El árbol del conocimiento es un límite. Si el hombre quiere vivir en el jardín
de Dios, ha de aceptar su condición de hombre. El hombre no es Dios: no es el Creador, sino una criatura; una criatura amada
por sí misma, ensalzada sobre las demás criaturas, puesto en el jardín como
lugarteniente de Dios para guardarlo y cultivarlo. Si el hombre acepta
que sólo Dios es Dios, tendrá la vida en plenitud. Si el hombre quiere ser dios
en lugar de Dios encontrará la muerte. Esa es la consecuencia de comer del
fruto prohibido: yendo más allá del límite de su
propio ser, el hombre no encuentra la dicha, sino la muerte.

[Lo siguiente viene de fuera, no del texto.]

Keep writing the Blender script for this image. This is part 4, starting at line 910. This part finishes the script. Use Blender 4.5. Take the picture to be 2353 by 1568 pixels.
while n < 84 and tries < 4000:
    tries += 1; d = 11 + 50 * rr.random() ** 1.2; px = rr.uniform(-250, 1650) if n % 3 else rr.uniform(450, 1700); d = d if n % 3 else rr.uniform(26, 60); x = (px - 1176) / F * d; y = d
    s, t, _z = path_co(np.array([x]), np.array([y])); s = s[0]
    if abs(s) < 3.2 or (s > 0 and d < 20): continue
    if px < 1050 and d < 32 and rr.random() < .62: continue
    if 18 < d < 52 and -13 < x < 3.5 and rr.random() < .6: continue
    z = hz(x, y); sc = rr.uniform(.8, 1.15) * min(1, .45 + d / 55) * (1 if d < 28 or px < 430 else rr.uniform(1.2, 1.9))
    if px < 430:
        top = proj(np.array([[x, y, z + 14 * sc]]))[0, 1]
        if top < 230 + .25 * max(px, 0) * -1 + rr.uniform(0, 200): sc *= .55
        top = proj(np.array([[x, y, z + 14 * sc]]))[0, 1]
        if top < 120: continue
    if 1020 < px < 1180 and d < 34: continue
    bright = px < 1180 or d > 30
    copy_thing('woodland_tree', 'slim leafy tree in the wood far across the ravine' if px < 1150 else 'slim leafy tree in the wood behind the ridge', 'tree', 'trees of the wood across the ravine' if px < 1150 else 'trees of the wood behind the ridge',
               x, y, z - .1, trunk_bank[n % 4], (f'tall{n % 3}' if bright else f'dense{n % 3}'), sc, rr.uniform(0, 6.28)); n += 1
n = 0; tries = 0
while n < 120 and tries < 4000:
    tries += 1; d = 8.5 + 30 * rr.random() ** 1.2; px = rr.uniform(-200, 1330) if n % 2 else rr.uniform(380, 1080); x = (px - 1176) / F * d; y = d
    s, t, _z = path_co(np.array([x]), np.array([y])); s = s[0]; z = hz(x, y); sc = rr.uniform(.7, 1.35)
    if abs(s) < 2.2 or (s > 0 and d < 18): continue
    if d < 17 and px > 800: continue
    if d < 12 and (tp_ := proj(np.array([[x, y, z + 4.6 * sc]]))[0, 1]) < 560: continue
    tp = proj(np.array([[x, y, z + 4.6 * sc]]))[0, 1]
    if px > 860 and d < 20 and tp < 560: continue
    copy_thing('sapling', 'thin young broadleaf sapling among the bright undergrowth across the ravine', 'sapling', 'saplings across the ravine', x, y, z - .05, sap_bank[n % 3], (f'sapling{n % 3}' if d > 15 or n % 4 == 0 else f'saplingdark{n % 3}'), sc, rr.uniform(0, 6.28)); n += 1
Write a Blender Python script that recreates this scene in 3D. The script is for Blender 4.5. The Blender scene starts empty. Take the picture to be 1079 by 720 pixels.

La tentación de Adán y Eva, y la tentación de cada hombre en todas las épocas
de la historia, es la de traspasar el límite, celoso de Dios. Pero este ir más
allá del límite equivale a contradecirse a uno mismo, a negar el propio ser. La
plena realización del hombre consiste en ser lo que es, y en aceptar la gracia
de Dios que le permite llevar a una insospechada plenitud su propio ser. Dios
no tiene celos del hombre: allí, en el centro del
jardín, había plantado el árbol de la vida, para que, comiendo de su fruto, el
hombre se saciase de verdad, de amor, de salvación.
Los árboles del jardín del Edén evocan otro árbol y otro jardín. En el huerto
de Getsemaní, Jesucristo, el Nuevo Adán, se vio confrontado a los árboles de la
vida y de la muerte: “aparta de mí este cáliz; pero
no sea lo que yo quiero, sino lo que quieras tú”. Si Adán había escogido
la muerte, Jesús escoge la vida, la obediencia al Padre, y esa obediencia hace
que la Cruz, un árbol de muerte, se convierta en árbol de vida. La Cruz del
Señor es el “dulce árbol donde la Vida empieza con
un peso tan dulce en su corteza”.
En el centro de la historia de los hombres está plantado el árbol de la Cruz.
La Cruz es el árbol de la vida, cuyo fruto de inmortalidad es la Eucaristía.
Pero es también el verdadero árbol de la ciencia: se
alza en las encrucijadas de la historia como un límite infranqueable que nos
recuerda que la alegría y la salvación brotan no de la negación, sino del
reconocimiento de Dios. Nunca el hombre es más plenamente hombre, nunca
es más libre ni más sabio, que cuando adora en obediencia a su Señor.